The day after Sir Alex Ferguson announced his retirement as manager of Manchester United so Thomas Bach announced his intention to stand for the presidency of the International Olympic Committee.
No obvious connection. The coverage reflected the popular chasm of concern. Ferguson’s imminent handover to David Moyes devoured acres of print and screen space and oceans of airwaves; Bach was granted mere polite acknowledgement in the corners of the specialist outlets.
Nothing more.
Several Olympic intimates harrumphed grumpily that here was an illustrative example of how the media had skewed the values of sport within society.
They viewed the forthcoming election of the latest Lord of the Rings as of supremely more importance to the world at large than the identity of the next (probably more transient) manager of one single football club.
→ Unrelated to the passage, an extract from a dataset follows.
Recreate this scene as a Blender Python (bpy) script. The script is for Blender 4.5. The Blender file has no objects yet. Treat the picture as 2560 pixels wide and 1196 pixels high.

On face of it the case is inarguable; not even a discussion point.
It’s a given: like the sky is blue.
Yet the sky is not blue; it’s a trick of the light.
Similarly I have yet to see sports-mad youngsters in Chile or China or Chad wearing shirts branded “IOC” or “Olympic Games.” I have yet to see a sports shirt with “Rogge” emblazoned proudly across the shoulders.
The Olympic Games is a magnificent revenue-raising machine and the IOC a practised event organiser dressed up in fine words and even finer platitudes.
But it has a connection problem. Jacques Rogge knows it. He also knows now that fixing it may be a lost cause. He thought the Youth Olympic Games would be the vehicle. His IOC colleagues went along with that to humour him. But they continue to sneer. So do veteran journalists far more deeply and loyally embedded in the Olympic movement than this one.
Bach is but one of a half dozen candidates for the role of IOC president. They will be indivisible on the themes of sporting corruption, doping, transparency and fair play.
Rogge has suggested that the president should be a paid appointment. I asked Bach his opinion. He snapped back by far the shortest answer of his campaign launch interview; he would be a volunteer like every other president so far.
So the elite amateur: still adhering to the old saw that gentlemen must know best.
This is not to denigrate Bach. Respect to him for such professional success that he may carve eight (or if re-elected 12) years out of the real world without worrying about the provenance of his family’s next crust.
In this one happily innocent response the chasm between the IOC and the real world began to yawn open.
Sport’s march towards today’s monetised matrix of event plus television plus sponsor was kicked off by Joao Havelange’s Dassler-driven ascension to the FIFA presidency in 1974. A happy coincidence of the subsequent technological revolution ramped up the ‘brand’ value to levels beyond incredulity.
The IOC followed suit. So did individual sports federations. Similarly their competitions and clubs. England’s Premier League set the trend in its own sphere and Manchester United maximised that commercial outreach around the world and back again.
Like it or not Manchester United are all over every single media platform every minute of every day of every week of every month of every year.
Including the occasional four weeks comprising the totality of the summer and winter Olympic Games.
When United players turn on the virtuosity or the villainy so kids all around the world mimic them the next day.
That is power through sport. That is influence. That is connecting with the youth of the world. That is the fulfilment of Pierre de Coubertin’s dream.
When the Olympic movement can say the same then it will have started to tap into its own rich potential. In the meantime David Moyes is closer to the world’s sporting patrimony than any of the IOC presidential candidates preparing to do battle up amid the clouds of Olympia.